Dirty and stinky tend to get at the core of it.
Regards,
J
carebear said:Throwing in "stinky" ruins the beauty of the phrase.
Miss Crisplock said:Latin masses are ... better. Much better.
clevispin said:Another positive aspect of the traditional missal as it is celebrated today is the discipline of the rite. The rubrics are dense and precise and are directly associated with ideas. The new missal is less rubrically inclined and therefore more broad and open to interpretation. Not only does this tend to be boring but it also gives rise to liturgical abuses and confusion.
There is also a very big experiential differential between a high mass and a low. The high has 3 clerics and numerous other folk in the sanctuary while the low has just one priest and an alterboy or two. The high is sung and the music can be awesome - especially if the place has good accoustics. The low mass is predominantly silent while the high has a very grand tone. Each has its benefits.

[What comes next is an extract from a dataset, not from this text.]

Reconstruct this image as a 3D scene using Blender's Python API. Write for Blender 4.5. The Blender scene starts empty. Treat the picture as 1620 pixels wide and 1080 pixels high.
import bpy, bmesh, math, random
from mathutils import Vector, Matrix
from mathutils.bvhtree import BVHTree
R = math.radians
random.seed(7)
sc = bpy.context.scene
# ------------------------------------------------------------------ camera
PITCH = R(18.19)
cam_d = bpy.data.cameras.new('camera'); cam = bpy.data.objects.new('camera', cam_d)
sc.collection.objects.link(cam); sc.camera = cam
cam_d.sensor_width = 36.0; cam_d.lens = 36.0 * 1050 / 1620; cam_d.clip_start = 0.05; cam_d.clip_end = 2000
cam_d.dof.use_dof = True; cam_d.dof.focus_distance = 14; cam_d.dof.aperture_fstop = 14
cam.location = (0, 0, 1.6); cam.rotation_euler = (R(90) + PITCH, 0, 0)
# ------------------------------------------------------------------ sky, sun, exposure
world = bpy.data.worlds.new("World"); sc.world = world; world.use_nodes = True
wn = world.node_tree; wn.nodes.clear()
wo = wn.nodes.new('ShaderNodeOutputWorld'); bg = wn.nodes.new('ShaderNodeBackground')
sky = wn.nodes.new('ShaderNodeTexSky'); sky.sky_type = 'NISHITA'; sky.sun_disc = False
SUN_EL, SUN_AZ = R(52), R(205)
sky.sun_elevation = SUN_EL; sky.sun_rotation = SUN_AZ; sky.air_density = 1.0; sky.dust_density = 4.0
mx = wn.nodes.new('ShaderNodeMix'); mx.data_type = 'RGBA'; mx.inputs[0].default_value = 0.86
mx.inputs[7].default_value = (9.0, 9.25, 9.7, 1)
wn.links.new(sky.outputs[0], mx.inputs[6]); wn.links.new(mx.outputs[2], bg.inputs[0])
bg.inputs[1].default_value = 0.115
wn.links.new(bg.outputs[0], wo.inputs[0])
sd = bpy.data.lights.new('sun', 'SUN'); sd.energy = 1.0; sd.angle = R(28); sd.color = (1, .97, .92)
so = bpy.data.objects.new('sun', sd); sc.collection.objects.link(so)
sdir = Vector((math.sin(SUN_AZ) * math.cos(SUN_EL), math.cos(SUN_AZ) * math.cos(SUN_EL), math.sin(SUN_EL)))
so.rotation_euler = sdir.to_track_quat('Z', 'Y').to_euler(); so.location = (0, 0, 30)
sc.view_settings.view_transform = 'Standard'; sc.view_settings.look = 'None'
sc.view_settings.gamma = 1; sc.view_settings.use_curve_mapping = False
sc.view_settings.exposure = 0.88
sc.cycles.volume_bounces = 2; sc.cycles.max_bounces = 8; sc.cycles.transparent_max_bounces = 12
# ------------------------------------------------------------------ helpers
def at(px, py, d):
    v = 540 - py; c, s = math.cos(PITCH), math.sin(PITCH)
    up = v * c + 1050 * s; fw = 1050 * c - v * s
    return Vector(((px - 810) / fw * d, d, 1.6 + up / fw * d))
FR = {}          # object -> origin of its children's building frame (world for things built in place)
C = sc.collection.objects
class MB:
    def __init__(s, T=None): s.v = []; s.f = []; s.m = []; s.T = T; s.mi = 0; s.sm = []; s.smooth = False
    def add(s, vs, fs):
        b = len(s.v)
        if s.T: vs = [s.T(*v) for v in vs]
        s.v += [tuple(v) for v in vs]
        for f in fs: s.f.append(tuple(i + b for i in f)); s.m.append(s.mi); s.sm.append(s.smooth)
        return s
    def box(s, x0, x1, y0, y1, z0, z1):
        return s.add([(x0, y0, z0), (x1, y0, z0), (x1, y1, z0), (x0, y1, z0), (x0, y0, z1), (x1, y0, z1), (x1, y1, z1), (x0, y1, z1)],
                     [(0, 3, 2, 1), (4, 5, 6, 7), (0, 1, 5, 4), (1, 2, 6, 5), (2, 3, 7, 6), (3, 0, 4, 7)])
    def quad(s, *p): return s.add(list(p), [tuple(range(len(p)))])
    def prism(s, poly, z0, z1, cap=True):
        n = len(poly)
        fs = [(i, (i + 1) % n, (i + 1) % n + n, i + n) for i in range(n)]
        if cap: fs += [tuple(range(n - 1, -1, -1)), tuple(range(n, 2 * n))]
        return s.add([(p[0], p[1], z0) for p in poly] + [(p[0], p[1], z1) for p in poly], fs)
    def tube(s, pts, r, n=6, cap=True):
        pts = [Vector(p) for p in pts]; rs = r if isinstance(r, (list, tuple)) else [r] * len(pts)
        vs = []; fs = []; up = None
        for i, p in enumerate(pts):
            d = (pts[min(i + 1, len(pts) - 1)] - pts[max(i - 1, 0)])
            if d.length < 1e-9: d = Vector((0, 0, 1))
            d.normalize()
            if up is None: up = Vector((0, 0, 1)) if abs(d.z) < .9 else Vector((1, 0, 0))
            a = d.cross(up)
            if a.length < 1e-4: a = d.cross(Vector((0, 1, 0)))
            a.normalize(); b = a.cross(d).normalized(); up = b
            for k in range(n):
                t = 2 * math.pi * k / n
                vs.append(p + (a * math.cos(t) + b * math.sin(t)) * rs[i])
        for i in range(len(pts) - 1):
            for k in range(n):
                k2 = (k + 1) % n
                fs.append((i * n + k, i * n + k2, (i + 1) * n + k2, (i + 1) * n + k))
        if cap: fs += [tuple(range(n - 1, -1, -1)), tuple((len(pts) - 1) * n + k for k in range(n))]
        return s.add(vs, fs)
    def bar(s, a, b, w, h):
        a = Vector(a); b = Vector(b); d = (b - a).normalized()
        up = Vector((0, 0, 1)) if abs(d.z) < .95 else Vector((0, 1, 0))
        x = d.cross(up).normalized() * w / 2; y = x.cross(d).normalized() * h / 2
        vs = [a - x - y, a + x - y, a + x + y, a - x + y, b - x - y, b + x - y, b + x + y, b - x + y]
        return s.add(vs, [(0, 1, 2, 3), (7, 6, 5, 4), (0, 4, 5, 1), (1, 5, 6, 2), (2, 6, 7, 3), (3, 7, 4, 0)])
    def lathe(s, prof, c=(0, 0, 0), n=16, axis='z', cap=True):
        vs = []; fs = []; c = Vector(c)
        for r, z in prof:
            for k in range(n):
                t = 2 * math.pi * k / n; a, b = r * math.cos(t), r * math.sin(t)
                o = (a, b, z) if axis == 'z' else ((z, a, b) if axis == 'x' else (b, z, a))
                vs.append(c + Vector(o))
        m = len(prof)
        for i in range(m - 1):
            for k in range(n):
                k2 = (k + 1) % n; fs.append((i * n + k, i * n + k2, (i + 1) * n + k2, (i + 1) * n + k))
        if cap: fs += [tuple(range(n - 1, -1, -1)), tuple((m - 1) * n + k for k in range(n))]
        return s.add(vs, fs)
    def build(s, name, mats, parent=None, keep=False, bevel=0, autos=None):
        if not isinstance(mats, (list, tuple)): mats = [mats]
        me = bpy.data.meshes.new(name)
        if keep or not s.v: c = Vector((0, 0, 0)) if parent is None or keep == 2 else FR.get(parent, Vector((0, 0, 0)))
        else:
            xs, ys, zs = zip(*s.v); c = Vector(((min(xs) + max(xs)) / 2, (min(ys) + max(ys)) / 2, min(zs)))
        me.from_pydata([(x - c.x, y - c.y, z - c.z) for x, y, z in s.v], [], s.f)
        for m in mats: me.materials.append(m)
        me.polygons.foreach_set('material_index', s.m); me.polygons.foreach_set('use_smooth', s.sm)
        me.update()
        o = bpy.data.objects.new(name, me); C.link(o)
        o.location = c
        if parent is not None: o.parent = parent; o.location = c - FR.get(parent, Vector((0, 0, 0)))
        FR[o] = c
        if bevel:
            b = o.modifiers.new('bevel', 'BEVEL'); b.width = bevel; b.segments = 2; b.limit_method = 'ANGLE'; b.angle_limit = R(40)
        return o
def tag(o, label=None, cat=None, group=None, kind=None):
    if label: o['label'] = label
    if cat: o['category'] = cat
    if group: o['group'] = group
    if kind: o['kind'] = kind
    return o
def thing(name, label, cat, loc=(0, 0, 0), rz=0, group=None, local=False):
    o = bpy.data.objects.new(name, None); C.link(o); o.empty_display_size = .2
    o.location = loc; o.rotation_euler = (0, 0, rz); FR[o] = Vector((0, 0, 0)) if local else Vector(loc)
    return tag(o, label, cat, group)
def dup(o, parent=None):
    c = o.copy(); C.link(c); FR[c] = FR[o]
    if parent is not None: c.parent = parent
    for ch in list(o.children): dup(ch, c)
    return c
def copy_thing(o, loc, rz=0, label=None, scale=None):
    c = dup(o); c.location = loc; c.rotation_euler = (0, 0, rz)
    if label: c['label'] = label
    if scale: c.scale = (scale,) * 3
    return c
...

The traditional missal is half a millenium in developement and over a thousand years in practice. The newer missal was completely reformed in a matter of a few years - during the 1960s at that. Fedora vs foam-front ball cap.
m
clevispin said:The architecture is certainly important and one can argue for years as to what arrangement is most fitting. Churches were being designed into the early sixties tho with the traditional rites in mind. There are quite "modern" churches that have designed since the 30s and accomodated the ancient rite arguably just as well as a neo-gothic space built in the 1920s. Corbusier himself built churches before Vatican II. I don't think style tho is so critical. What makes a good town - Rome, Paris etc. is not so much the styles of individual elements but rather the overall arrangement of streets, squares, etc. If you have the basics then everything alse can be accomodated.
I've seen several examples of vertically oriented churches converted to the more horizontal model. What most of us consider typologically sacred space was changed into "auditoreum" type space. This may be more fitting for some protestant services but it is very un-Catholic in my opinion. There is the same culture war blazing in the church today that is occuring in society overall. I think it is more widespread today than it has been for hundreds of years prior and the aspects of liturgy and architecture are just part of the arguement. Liturgy however is a public expression of belief and so much hinges upon it.
m
jamespowers said:Ah yes, the auditoreum. That is my pet peeve. No saints, no art, no stations of the cross---just bare walls. It could well serve as a gymnasium after the mass. Clearly a case of not even getting the basics right. :eusa_doh:
Regards,
J
carebear said:My church has met in an actual gymnasium for most of its existence. First in the multi-purpose room of our original, built to spec, campus and then in a local high school's gym after we outgrew our own. Now for the first time we have a new building and a real sanctuary.
I grew up in the Presbyterian Church, in one of the older chuches in town. We had actual bells and a big stained glass window. We had an (electrical) pipe organ. Wood pews and cranberry carpet. Stand to sing, sit to listen, stand to sing again. Sung a recessional as the pastors walked out.
I thus grew up appreciating solemnity and ceremony in a service. You are surrounded by the history and depth of the faith.
Miss Crisplock said:The last novus ordo mass I went to had an oval seating pattern with a dinning room table and a cheneal (sp?) throw. There was a very large cucifix above the entrance door of Christ dead. It is one of the new "Christ Defeated" crucifixes. No kneeling was allowed. Or praying, presumably.
Miss Crisplock said:Er, I'm no theologian, but I thought all crucifixes had Christ on them. If they didn't they were crosses. Not to put too fine a point on it, but after he had risen, wouldn't he be gone?